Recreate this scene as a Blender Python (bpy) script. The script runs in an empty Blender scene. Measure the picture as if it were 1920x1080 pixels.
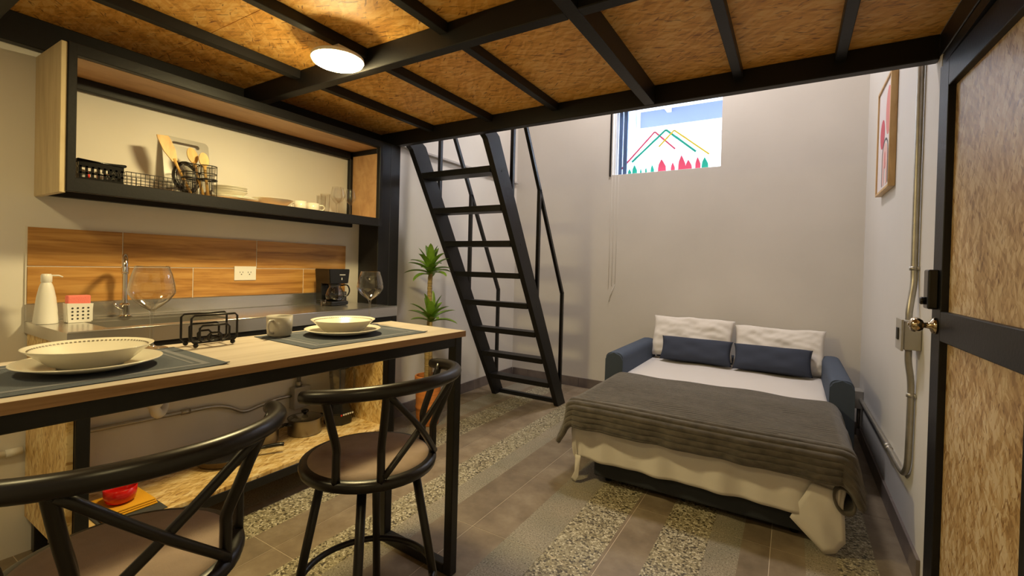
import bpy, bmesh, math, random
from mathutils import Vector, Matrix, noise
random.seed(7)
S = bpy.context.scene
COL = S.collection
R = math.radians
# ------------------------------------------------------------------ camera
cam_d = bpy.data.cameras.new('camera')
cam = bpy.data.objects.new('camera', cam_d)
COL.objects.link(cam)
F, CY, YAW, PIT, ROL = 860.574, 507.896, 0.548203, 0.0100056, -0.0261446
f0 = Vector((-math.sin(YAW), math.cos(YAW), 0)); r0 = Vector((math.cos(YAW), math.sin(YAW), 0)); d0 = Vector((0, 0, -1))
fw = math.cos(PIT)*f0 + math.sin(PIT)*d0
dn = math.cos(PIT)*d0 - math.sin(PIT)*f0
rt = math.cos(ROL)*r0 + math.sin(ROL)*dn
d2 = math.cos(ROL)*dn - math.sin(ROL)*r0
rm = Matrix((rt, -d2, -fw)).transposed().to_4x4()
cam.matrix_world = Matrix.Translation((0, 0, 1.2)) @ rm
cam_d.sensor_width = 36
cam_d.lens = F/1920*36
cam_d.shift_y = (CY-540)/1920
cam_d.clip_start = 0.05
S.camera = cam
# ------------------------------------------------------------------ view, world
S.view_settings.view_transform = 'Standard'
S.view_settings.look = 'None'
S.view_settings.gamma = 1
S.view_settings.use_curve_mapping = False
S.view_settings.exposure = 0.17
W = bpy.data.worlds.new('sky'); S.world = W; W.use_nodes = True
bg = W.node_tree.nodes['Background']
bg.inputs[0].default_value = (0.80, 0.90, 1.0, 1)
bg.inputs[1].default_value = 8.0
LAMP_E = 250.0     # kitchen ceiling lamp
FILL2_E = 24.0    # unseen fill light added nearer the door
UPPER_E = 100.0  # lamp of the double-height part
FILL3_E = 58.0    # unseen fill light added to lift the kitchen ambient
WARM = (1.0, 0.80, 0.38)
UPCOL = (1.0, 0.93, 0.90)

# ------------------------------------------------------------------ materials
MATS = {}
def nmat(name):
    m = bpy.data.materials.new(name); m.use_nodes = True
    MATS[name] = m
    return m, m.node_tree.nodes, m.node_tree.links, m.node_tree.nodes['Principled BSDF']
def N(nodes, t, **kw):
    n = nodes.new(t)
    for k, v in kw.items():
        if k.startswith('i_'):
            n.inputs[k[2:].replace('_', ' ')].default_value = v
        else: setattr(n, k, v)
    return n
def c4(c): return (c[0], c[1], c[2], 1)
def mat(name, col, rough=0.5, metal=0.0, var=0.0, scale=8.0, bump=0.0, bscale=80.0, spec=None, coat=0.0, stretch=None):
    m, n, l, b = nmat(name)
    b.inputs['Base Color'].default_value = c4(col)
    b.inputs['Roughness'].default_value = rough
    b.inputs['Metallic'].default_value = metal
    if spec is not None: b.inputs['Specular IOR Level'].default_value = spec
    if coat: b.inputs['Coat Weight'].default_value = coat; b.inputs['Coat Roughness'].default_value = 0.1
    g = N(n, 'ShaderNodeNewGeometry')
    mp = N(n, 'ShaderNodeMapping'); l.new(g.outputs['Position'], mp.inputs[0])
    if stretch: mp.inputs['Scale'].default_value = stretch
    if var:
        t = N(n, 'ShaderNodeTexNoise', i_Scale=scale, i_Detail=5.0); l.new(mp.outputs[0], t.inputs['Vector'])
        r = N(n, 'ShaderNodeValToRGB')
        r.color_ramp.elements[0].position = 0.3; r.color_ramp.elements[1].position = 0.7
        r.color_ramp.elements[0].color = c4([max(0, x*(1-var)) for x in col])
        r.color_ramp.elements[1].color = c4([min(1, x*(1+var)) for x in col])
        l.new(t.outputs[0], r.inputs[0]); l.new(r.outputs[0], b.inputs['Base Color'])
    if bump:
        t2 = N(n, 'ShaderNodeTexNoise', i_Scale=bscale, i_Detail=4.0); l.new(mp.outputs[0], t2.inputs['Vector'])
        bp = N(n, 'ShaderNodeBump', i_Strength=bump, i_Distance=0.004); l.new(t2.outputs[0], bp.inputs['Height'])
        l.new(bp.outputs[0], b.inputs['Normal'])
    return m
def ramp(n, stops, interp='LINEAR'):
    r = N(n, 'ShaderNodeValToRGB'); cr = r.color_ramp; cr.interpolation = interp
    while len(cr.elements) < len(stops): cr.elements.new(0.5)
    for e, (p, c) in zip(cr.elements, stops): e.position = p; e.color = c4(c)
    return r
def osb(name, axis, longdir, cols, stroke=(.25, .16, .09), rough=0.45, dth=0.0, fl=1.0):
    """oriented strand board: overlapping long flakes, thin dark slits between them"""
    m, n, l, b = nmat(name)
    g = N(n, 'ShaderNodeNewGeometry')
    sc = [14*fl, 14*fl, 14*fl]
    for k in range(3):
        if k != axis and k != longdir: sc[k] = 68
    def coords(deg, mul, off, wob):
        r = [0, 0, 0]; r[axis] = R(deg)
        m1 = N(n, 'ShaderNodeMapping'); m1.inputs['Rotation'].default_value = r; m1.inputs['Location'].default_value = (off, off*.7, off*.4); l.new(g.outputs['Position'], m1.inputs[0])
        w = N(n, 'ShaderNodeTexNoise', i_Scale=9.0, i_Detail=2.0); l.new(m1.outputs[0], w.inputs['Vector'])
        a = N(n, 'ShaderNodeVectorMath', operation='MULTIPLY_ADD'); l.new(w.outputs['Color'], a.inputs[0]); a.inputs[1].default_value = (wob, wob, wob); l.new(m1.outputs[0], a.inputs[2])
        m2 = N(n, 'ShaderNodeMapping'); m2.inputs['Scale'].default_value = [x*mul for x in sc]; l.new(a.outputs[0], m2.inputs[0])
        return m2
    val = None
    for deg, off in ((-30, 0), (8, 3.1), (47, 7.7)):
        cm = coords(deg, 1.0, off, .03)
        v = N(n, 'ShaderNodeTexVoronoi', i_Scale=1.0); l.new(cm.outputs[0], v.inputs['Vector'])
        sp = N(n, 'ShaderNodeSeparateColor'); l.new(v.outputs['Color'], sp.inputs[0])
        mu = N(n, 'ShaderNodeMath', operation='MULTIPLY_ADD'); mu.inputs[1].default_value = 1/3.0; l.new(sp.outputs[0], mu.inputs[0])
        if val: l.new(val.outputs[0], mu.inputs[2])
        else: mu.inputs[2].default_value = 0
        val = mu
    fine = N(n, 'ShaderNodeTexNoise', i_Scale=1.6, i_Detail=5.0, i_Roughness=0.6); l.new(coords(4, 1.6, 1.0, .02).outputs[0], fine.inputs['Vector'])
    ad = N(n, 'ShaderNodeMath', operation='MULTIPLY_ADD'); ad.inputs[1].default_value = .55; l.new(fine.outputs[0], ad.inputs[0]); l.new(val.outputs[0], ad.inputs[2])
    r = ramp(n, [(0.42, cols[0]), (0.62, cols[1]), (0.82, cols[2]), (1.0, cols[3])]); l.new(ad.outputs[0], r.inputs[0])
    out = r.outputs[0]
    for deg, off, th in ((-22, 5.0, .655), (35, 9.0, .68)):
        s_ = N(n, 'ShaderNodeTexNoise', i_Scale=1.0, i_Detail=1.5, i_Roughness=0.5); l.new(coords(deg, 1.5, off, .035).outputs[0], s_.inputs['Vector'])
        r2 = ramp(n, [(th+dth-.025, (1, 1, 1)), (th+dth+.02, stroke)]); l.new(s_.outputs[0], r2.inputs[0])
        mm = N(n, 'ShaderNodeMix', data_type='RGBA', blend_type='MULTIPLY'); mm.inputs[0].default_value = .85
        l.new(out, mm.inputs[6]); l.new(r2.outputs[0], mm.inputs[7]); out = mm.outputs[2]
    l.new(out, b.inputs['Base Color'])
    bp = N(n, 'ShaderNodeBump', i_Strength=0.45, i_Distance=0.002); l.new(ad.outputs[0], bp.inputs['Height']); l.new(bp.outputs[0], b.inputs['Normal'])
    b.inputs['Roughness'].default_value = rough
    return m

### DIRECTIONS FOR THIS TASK
Select every line in the material above where the string "scene" occurs, and copy it.

### WRITTEN SOLUTION
Recreate this scene as a Blender Python (bpy) script. The script runs in an empty Blender scene. Measure the picture as if it were 1920x1080 pixels.
S = bpy.context.scene